> Task prompt: What is to be transcribed is the run of lines opening with the one that has "Continue the Blender" and closing with the one that has "return [(y0, v0), (y1, v0), (y1, v1", and only that run, exactly.

-------- Records supplied --------

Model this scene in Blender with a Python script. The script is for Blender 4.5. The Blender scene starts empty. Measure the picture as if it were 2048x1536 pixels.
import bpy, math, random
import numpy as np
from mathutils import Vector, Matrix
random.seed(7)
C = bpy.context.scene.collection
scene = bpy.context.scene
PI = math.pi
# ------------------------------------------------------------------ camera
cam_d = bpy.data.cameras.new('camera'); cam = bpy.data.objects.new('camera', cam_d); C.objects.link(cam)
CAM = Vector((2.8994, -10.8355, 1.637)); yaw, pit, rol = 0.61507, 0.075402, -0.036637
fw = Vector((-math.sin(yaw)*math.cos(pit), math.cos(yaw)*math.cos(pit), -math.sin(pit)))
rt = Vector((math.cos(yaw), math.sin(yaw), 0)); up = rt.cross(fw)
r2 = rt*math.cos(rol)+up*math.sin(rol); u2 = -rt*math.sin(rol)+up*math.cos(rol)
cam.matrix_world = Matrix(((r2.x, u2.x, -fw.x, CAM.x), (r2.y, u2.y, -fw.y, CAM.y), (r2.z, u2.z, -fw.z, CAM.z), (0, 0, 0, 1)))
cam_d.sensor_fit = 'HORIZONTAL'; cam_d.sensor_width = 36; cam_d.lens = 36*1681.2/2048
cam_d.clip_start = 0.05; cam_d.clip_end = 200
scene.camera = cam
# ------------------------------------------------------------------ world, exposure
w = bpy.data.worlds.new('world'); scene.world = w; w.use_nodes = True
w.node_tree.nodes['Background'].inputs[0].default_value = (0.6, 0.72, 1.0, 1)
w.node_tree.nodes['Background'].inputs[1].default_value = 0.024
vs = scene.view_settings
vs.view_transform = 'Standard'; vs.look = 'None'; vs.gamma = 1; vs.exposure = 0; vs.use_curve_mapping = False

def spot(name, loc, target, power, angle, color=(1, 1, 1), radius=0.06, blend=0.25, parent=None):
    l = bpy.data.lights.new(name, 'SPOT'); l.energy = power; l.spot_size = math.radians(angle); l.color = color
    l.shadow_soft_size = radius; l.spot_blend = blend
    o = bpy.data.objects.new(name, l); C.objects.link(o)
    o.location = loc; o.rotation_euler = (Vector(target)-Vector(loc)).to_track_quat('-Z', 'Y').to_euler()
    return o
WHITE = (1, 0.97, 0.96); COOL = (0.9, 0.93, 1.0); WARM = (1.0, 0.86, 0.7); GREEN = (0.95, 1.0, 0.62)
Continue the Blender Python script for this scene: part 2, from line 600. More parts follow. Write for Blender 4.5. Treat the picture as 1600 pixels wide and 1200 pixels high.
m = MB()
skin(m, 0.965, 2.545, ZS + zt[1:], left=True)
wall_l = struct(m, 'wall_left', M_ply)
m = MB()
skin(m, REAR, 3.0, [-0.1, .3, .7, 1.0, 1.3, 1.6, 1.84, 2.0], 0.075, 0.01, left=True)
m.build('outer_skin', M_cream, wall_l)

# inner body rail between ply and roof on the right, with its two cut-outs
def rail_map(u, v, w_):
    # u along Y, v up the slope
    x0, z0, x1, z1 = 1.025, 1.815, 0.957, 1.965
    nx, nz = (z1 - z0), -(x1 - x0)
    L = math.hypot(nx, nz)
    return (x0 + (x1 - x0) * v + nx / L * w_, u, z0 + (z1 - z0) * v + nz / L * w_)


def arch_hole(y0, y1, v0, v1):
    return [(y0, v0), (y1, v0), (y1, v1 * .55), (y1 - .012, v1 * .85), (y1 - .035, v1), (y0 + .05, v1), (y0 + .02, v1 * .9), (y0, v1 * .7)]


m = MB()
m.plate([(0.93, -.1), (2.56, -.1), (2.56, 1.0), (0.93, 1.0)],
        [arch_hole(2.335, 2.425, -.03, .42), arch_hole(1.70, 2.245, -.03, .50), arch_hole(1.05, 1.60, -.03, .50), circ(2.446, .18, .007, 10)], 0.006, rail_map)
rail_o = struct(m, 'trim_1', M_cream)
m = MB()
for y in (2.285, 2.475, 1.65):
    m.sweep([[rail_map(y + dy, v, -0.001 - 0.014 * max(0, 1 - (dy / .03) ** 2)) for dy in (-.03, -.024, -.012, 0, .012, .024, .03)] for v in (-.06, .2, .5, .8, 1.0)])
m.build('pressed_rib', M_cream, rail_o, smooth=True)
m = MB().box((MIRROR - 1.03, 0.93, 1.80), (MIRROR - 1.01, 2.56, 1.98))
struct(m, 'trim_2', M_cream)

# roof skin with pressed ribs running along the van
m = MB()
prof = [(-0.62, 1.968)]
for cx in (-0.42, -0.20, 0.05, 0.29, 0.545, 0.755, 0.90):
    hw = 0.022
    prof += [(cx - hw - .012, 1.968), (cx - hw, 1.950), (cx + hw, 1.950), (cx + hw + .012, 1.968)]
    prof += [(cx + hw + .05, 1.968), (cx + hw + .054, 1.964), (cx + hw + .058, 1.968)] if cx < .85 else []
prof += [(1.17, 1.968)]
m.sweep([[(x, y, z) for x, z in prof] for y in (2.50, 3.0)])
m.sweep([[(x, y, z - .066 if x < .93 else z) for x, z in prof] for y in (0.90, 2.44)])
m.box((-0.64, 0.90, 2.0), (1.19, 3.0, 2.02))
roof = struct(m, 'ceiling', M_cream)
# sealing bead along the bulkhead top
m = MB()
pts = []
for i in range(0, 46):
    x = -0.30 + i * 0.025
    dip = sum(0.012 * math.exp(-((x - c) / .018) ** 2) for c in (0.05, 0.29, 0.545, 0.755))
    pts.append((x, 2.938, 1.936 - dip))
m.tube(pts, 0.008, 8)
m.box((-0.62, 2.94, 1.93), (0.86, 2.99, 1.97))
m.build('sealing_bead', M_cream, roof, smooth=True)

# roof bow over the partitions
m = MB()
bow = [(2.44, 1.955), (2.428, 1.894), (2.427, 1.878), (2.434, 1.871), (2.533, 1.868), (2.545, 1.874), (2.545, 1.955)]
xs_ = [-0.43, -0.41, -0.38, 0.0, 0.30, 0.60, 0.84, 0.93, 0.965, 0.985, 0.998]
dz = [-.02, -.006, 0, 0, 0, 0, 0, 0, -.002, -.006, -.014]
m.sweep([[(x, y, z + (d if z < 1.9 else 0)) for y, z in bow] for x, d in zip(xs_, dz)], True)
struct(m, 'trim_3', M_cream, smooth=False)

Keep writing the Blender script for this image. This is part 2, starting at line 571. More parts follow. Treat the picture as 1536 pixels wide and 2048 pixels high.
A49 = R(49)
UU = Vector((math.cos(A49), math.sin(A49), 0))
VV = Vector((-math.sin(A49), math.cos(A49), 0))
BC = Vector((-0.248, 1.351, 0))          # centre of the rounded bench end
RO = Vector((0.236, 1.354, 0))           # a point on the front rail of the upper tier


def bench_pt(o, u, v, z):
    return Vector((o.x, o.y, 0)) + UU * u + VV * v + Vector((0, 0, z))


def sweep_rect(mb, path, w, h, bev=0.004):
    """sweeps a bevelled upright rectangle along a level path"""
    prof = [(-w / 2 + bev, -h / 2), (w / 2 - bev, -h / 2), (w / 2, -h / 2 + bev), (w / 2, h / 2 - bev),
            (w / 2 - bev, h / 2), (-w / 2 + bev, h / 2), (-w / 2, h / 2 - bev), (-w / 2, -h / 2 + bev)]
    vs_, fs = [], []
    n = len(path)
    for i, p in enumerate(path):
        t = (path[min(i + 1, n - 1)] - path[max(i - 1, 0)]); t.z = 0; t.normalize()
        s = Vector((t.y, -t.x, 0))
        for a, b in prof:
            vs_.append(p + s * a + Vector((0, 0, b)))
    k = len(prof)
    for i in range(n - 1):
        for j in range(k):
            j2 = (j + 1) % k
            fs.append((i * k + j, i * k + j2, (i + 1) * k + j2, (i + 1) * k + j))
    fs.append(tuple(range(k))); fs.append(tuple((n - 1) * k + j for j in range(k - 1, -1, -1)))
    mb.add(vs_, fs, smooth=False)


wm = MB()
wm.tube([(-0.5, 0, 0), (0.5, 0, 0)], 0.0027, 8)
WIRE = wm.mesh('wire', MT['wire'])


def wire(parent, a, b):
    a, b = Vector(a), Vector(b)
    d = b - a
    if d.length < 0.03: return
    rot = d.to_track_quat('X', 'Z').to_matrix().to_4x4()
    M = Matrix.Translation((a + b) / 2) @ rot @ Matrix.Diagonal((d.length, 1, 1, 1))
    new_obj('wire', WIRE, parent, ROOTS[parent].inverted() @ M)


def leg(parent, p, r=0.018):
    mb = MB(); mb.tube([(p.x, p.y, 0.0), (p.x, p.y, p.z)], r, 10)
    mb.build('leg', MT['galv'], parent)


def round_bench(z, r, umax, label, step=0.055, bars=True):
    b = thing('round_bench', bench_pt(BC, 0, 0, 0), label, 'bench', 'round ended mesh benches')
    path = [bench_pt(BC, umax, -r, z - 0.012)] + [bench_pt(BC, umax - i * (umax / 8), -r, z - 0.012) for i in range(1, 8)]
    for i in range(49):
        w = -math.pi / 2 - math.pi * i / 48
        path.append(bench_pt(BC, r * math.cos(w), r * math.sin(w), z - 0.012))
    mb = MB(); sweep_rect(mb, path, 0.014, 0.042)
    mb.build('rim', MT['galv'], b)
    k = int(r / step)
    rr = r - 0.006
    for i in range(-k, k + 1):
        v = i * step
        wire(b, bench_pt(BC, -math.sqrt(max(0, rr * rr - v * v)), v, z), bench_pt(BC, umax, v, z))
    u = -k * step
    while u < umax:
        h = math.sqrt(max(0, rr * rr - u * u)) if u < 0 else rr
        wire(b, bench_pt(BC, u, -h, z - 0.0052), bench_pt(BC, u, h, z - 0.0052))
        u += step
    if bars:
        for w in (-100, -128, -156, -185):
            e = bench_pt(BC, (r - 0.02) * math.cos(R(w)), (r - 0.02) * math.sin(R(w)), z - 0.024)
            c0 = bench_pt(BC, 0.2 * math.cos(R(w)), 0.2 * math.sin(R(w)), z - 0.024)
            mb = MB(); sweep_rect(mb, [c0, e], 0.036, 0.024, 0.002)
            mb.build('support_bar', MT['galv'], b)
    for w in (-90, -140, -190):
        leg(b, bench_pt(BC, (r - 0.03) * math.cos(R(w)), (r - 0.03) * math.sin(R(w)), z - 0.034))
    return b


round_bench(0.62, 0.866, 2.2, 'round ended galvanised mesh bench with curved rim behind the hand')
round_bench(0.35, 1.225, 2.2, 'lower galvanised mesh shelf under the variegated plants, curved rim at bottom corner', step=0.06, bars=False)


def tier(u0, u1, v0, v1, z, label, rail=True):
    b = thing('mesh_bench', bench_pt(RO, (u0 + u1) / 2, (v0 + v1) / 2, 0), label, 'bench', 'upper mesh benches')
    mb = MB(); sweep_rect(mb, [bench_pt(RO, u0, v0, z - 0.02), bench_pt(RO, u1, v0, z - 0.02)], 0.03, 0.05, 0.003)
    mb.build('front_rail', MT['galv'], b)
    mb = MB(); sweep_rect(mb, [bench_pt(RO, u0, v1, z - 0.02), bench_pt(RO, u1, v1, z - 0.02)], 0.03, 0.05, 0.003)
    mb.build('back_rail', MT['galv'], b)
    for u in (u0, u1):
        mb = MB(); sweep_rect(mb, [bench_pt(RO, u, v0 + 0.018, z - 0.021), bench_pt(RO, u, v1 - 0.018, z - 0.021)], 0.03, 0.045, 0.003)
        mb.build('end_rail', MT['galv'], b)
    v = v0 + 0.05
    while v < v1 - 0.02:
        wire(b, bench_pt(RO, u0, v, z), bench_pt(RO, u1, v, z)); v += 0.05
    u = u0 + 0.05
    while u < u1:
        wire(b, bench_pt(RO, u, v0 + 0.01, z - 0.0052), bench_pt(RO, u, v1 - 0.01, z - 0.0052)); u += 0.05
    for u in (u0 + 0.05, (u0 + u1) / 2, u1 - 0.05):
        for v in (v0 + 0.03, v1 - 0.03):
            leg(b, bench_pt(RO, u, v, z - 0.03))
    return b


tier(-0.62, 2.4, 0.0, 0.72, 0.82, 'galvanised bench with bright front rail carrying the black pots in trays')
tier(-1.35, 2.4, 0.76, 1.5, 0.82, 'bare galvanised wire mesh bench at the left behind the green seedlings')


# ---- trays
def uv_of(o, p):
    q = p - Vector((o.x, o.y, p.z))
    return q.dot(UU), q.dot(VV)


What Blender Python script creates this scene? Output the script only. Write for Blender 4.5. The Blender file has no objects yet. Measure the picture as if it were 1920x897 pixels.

--------

> Task answer:
Continue the Blender Python script for this scene: part 2, from line 600. More parts follow. Write for Blender 4.5. Treat the picture as 1600 pixels wide and 1200 pixels high.
m = MB()
skin(m, 0.965, 2.545, ZS + zt[1:], left=True)
wall_l = struct(m, 'wall_left', M_ply)
m = MB()
skin(m, REAR, 3.0, [-0.1, .3, .7, 1.0, 1.3, 1.6, 1.84, 2.0], 0.075, 0.01, left=True)
m.build('outer_skin', M_cream, wall_l)

# inner body rail between ply and roof on the right, with its two cut-outs
def rail_map(u, v, w_):
    # u along Y, v up the slope
    x0, z0, x1, z1 = 1.025, 1.815, 0.957, 1.965
    nx, nz = (z1 - z0), -(x1 - x0)
    L = math.hypot(nx, nz)
    return (x0 + (x1 - x0) * v + nx / L * w_, u, z0 + (z1 - z0) * v + nz / L * w_)


def arch_hole(y0, y1, v0, v1):
    return [(y0, v0), (y1, v0), (y1, v1 * .55), (y1 - .012, v1 * .85), (y1 - .035, v1), (y0 + .05, v1), (y0 + .02, v1 * .9), (y0, v1 * .7)]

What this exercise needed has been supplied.